— Stated task —
Look through the data below and return each line where "solve" appears.
::::
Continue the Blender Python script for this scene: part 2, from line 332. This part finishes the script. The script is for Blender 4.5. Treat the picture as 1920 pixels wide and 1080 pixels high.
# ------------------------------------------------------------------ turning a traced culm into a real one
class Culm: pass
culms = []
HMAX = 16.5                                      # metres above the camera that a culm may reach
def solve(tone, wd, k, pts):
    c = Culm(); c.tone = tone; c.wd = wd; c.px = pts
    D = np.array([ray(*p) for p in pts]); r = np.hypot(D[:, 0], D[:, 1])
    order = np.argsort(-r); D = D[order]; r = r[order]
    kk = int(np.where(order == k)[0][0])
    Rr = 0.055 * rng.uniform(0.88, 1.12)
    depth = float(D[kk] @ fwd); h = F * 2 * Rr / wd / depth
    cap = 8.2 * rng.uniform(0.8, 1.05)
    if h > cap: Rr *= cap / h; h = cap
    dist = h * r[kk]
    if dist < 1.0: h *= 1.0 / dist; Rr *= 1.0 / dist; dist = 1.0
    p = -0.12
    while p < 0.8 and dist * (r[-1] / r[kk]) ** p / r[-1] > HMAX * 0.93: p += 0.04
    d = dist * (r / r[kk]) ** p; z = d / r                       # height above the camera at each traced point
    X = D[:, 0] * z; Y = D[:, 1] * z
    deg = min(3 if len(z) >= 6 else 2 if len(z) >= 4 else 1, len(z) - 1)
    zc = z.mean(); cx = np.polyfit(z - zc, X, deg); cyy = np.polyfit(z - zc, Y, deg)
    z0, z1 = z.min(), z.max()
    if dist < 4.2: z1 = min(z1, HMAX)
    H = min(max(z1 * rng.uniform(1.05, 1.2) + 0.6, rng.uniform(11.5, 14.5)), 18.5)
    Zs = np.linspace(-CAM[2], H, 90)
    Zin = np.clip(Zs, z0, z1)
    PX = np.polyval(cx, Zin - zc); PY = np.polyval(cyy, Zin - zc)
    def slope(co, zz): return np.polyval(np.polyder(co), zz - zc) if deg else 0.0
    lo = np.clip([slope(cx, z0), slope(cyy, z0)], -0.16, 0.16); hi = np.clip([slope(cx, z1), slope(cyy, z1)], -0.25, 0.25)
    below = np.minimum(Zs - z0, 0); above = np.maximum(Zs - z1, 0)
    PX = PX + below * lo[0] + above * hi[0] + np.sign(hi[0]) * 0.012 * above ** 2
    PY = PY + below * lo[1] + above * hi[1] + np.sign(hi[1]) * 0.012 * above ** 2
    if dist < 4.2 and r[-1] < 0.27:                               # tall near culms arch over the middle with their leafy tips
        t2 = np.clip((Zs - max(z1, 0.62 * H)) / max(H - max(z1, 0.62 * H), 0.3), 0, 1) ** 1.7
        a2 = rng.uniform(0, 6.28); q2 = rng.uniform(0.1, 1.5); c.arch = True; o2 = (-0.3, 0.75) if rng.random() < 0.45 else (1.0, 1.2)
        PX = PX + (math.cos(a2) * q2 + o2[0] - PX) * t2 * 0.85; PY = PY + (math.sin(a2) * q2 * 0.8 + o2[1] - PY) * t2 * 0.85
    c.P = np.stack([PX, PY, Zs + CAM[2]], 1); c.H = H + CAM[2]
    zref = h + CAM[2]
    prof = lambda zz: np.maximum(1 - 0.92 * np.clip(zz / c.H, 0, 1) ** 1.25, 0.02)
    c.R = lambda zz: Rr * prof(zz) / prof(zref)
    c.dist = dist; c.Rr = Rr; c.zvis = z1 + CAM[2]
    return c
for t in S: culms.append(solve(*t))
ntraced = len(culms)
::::
— Solution to the exercise —
def solve(tone, wd, k, pts):
for t in S: culms.append(solve(*t))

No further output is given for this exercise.